This past weekend in France was filled with long bus rides, wine, cheese, crepes, and French fries. I pretty much ate my way through the country for the most part; my stomach moved through France at speeds which the French have not seen since the blitzkrieg in WW2. I can honestly feel myself getting fatter throughout the course of this trip, but I am unwilling to go on a diet and not eat the national foods. On the first night in France, we ate at a buffet: I consumed French foods, cheeses, and Spanish wine until my stomach hurt. One friend on the trip had a bit too much wine and ended up regurgitating his meal inside the bus about two hours later, making a great surprise for the bus driver on the following morning. After the buffet, we went to the top of Mont Parnesse, Paris’s 2nd highest structure, second only to the Eiffel Tower.
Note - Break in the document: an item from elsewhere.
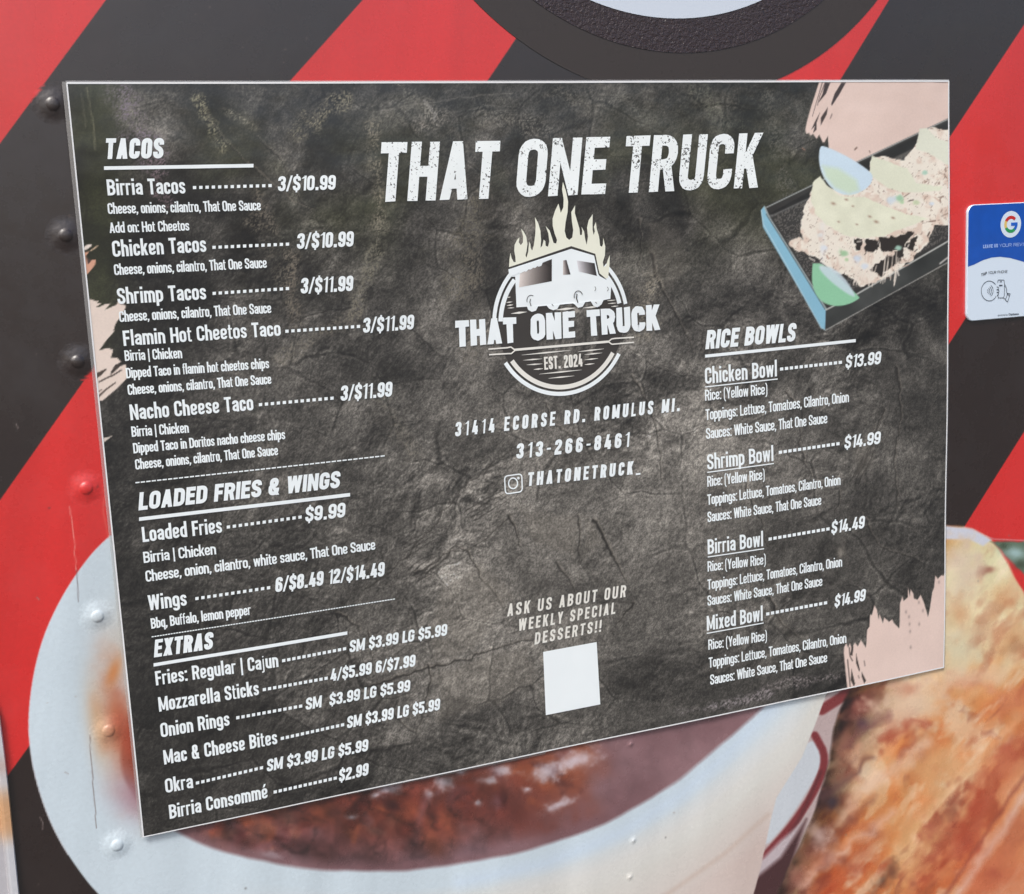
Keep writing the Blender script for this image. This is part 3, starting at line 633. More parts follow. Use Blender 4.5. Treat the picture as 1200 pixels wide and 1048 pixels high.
def text(name, s, x0, y0, x1, y1, h, mat, parent, t=.165, gap=.075, shear=0, off=None, base_w=.43, hr=None, wav=True, org=(0, 0), rough=0, arc=0):
    """a line of lettering between two baseline points of the photograph; h cap height there"""
    off = POFF + .0006 if off is None else off
    a = np.array(plane(x0, y0, off)); b = np.array(plane(x1, y1, off))
    up = np.array(plane(x0, y0 - h, off)) - a; H0 = up[1]
    up2 = np.array(plane(x1, y1 - (hr or h), off)) - b; H1 = up2[1]
    if hr is None: H1 = H0
    Lw = np.linalg.norm(b - a) / ((H0 + H1) / 2)
    chars = list(s); gsum = gap * (len(chars) - 1)
    wsum = sum(WID.get(c, .9) * base_w for c in chars); k = (Lw - gsum) / wsum
    if k < .55: gap = gap * .4; gsum = gap * (len(chars) - 1); k = (Lw - gsum) / wsum
    ux = (b - a) / np.linalg.norm(b - a); polys = []; cur = 0
    R = random.Random(hash(len(s)) + int(x0))
    for c in chars:
        w = WID.get(c, .9) * base_w * k
        if c != ' ':
            tt = min(t, w * .45) if c not in '.,:|!lIi' else t
            for kind, pts, lay in glyph(c, w, tt):
                q = []
                for (gx, gy) in pts:
                    if rough: gx += R.uniform(-rough, rough); gy += R.uniform(-rough, rough)
                    f = (cur + gx) / Lw; H = H0 + (H1 - H0) * min(max(f, 0), 1)
                    gx2 = (cur + gx + shear * gy) * (H0 + H1) / 2
                    z = gy * H + arc * H * (4 * f * (1 - f))
                    q.append((a[0] + ux[0] * gx2, a[1] + ux[1] * gx2 + z))
                polys.append((kind, q, lay))
        cur += w + gap
    return flat(name, polys, mat, parent, off, wav=wav, org=org)
def rule(name, x0, y0, x1, y1, th, mat, parent, dash=None, off=None):
    off = POFF + .0006 if off is None else off
    n = dash or 40; polys = []
    a = np.array([x0, y0]); b = np.array([x1, y1]); d = (b - a); nn = np.array([0, 1.])
    if dash:
        for i in range(n):
            p = a + d * i / n; q = a + d * (i + .78) / n
            polys.append(('strip', [tuple(float(v) for v in plane(*(p - nn * th / 2), off)), tuple(float(v) for v in plane(*(p + nn * th / 2), off)), tuple(float(v) for v in plane(*(q - nn * th / 2), off)), tuple(float(v) for v in plane(*(q + nn * th / 2), off))], 0))
    else:
        pts = []
        for i in range(n + 1):
            p = a + d * i / n
            pts += [tuple(float(v) for v in plane(*(p - nn * th / 2), off)), tuple(float(v) for v in plane(*(p + nn * th / 2), off))]
        polys.append(('strip', pts, 0))
    return flat(name, polys, mat, parent, off)
def dots(x0, y0, x1, y1, parent, n=13, s=3.9, sy=3.6):
    polys = []; off = POFF + .0006
    for i in range(n):
        f = i / (n - 1); x = x0 + s / 2 + (x1 - x0 - s) * f; y = y0 + (y1 - y0) * f; sl = (y1 - y0) / (x1 - x0)
        pts = [(x - s / 2, y - sy / 2 - sl * s / 2), (x - s / 2, y + sy / 2 - sl * s / 2), (x + s / 2, y - sy / 2 + sl * s / 2), (x + s / 2, y + sy / 2 + sl * s / 2)]
        polys.append(('strip', [tuple(float(v) for v in plane(*p, off)) for p in pts], 0))
    return flat('dot_leader', polys, M_ink, parent, off)
def pxpoly(name, pts, mat, parent, lay=0, off=None, org=(0, 0), wav=True):
    off = POFF + .0006 if off is None else off
    return flat(name, [('poly', [tuple(float(v) for v in plane(x, y, off)) for x, y in pts], lay)], mat, parent, off, org=org, wav=wav)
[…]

        Early Saturday morning, we began to walk through Paris. Interestingly enough, Luke was leading our group of twelve, and coincidentally, we walked right into the middle of a massive gay parade. In response, we all made fun of Luke and jokingly commented that he had planned the rendezvous. Then three hours later, Luke somehow led us to the heart of the parade once again. Now, the first time may have been just a coincidence, but as for the second, I think not. Fear this Maura. On Saturday, I saw the Mona Lisa while visiting the Louver: It was cool to stand 2 feet away from the world’s most famous painting totally clueless as to what makes it so renowned and respected. After walking through Paris for a bit longer, Luke and I ran to the Arc de Triumph. While sweating profusely, trying to avoid running into French people in the streets, and doing our best not to miss the bus, Luke got yelled at by a French policeman for not wearing a shirt in public. Thus for the rest of the way, I was sweating, dodging French people, and also listening to Luke complain about the farce that he now believed French liberalism to be.
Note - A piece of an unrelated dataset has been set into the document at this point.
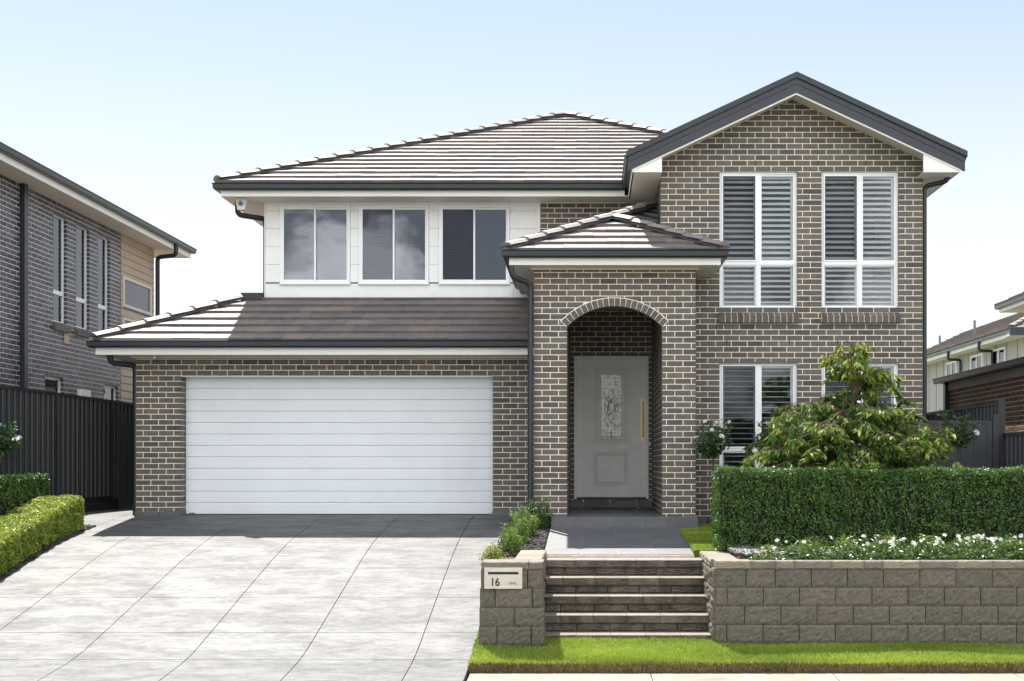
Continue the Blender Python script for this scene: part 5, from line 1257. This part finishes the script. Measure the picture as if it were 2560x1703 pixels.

        We actually did make the bus and ended up going to the top of the Eiffel Tower. The view was for the most part indescribable, and the strong wind added to the thrill of being 350 meters above the surface of the earth. A couple of friends and I decided to take the steps about two-thirds of the way down, and after 20 minutes or so, we finally arrived at the bottom.
        On Sunday, we visited the Palace of Versailles and saw the famous room where the Treaty of Versailles was signed. Honestly, I have to give the French some credit: Unlike the British, they realized how pointless a king and queen were and beheaded them, saving billions of dollars in pointless, extravagant, spending over the next 200 years. After seeing more of Versailles, we met the bus and began the long trip back home. Thanks to London’s traffic, we arrived back home eleven hours and two bus movies later.